Scene script records
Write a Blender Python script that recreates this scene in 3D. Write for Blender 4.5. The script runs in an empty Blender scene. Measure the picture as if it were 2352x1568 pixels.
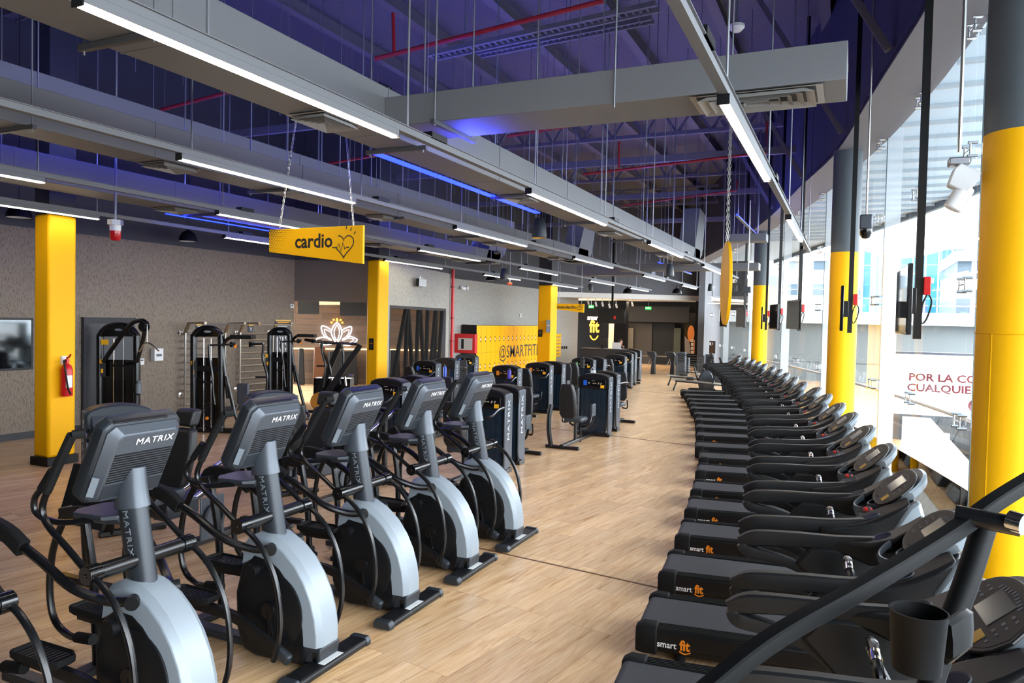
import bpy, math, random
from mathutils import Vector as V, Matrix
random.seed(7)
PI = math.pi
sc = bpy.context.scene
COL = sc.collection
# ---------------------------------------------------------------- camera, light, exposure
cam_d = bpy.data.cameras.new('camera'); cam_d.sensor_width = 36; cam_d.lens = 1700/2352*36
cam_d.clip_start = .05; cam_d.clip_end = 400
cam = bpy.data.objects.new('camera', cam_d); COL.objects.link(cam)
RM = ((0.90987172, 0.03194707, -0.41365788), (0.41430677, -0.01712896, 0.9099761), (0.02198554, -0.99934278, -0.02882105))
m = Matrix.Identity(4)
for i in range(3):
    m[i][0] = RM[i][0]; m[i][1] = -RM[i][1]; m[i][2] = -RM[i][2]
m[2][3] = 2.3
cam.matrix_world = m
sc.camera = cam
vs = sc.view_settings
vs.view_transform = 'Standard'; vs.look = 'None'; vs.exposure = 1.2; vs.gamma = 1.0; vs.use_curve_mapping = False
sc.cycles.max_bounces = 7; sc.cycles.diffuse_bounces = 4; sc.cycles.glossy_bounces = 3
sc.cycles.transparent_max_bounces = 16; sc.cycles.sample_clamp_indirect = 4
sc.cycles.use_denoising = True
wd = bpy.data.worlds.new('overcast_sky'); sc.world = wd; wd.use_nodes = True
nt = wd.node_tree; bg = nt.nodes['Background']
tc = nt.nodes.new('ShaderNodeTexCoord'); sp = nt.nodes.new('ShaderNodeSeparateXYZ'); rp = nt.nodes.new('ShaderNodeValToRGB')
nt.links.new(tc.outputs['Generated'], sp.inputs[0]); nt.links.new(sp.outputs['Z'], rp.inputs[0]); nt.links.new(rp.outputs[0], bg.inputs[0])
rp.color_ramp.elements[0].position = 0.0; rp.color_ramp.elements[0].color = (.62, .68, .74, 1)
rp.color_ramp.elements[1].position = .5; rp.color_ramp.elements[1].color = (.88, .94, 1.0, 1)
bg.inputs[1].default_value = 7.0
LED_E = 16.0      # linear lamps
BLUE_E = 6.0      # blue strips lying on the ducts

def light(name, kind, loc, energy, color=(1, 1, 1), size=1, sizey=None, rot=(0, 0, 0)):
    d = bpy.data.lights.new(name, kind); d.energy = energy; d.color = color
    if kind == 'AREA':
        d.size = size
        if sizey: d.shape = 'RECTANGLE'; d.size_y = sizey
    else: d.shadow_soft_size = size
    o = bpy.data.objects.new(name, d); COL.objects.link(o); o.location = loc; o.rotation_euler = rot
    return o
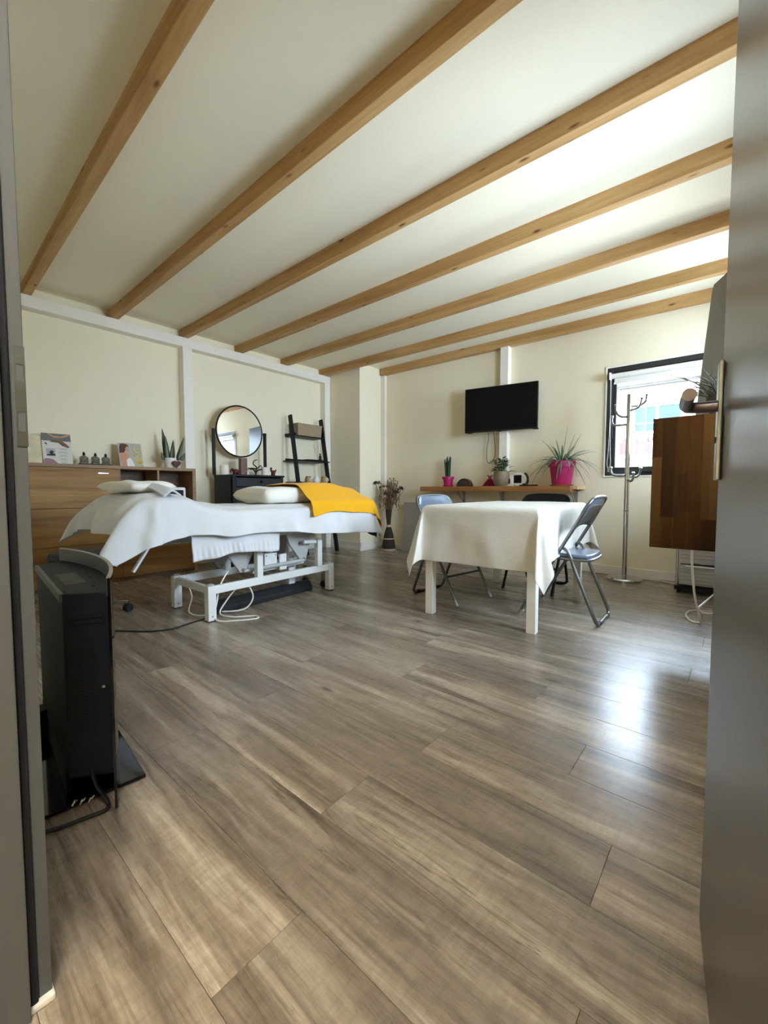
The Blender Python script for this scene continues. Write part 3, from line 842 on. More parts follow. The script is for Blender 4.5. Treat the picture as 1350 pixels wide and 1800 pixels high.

• [Request] Quote the entries above word for word. Leave the images out.

• [Answer to this exercise]
Write a Blender Python script that recreates this scene in 3D. Write for Blender 4.5. The script runs in an empty Blender scene. Measure the picture as if it were 2352x1568 pixels.
import bpy, math, random
from mathutils import Vector as V, Matrix
random.seed(7)
PI = math.pi
sc = bpy.context.scene
COL = sc.collection
# ---------------------------------------------------------------- camera, light, exposure
cam_d = bpy.data.cameras.new('camera'); cam_d.sensor_width = 36; cam_d.lens = 1700/2352*36
cam_d.clip_start = .05; cam_d.clip_end = 400
cam = bpy.data.objects.new('camera', cam_d); COL.objects.link(cam)
RM = ((0.90987172, 0.03194707, -0.41365788), (0.41430677, -0.01712896, 0.9099761), (0.02198554, -0.99934278, -0.02882105))
m = Matrix.Identity(4)
for i in range(3):
    m[i][0] = RM[i][0]; m[i][1] = -RM[i][1]; m[i][2] = -RM[i][2]
m[2][3] = 2.3
cam.matrix_world = m
sc.camera = cam
vs = sc.view_settings
vs.view_transform = 'Standard'; vs.look = 'None'; vs.exposure = 1.2; vs.gamma = 1.0; vs.use_curve_mapping = False
sc.cycles.max_bounces = 7; sc.cycles.diffuse_bounces = 4; sc.cycles.glossy_bounces = 3
sc.cycles.transparent_max_bounces = 16; sc.cycles.sample_clamp_indirect = 4
sc.cycles.use_denoising = True
wd = bpy.data.worlds.new('overcast_sky'); sc.world = wd; wd.use_nodes = True
nt = wd.node_tree; bg = nt.nodes['Background']
tc = nt.nodes.new('ShaderNodeTexCoord'); sp = nt.nodes.new('ShaderNodeSeparateXYZ'); rp = nt.nodes.new('ShaderNodeValToRGB')
nt.links.new(tc.outputs['Generated'], sp.inputs[0]); nt.links.new(sp.outputs['Z'], rp.inputs[0]); nt.links.new(rp.outputs[0], bg.inputs[0])
rp.color_ramp.elements[0].position = 0.0; rp.color_ramp.elements[0].color = (.62, .68, .74, 1)
rp.color_ramp.elements[1].position = .5; rp.color_ramp.elements[1].color = (.88, .94, 1.0, 1)
bg.inputs[1].default_value = 7.0
LED_E = 16.0      # linear lamps
BLUE_E = 6.0      # blue strips lying on the ducts

def light(name, kind, loc, energy, color=(1, 1, 1), size=1, sizey=None, rot=(0, 0, 0)):
    d = bpy.data.lights.new(name, kind); d.energy = energy; d.color = color
    if kind == 'AREA':
        d.size = size
        if sizey: d.shape = 'RECTANGLE'; d.size_y = sizey
    else: d.shadow_soft_size = size
    o = bpy.data.objects.new(name, d); COL.objects.link(o); o.location = loc; o.rotation_euler = rot
    return o
The Blender Python script for this scene continues. Write part 3, from line 842 on. More parts follow. The script is for Blender 4.5. Treat the picture as 1350 pixels wide and 1800 pixels high.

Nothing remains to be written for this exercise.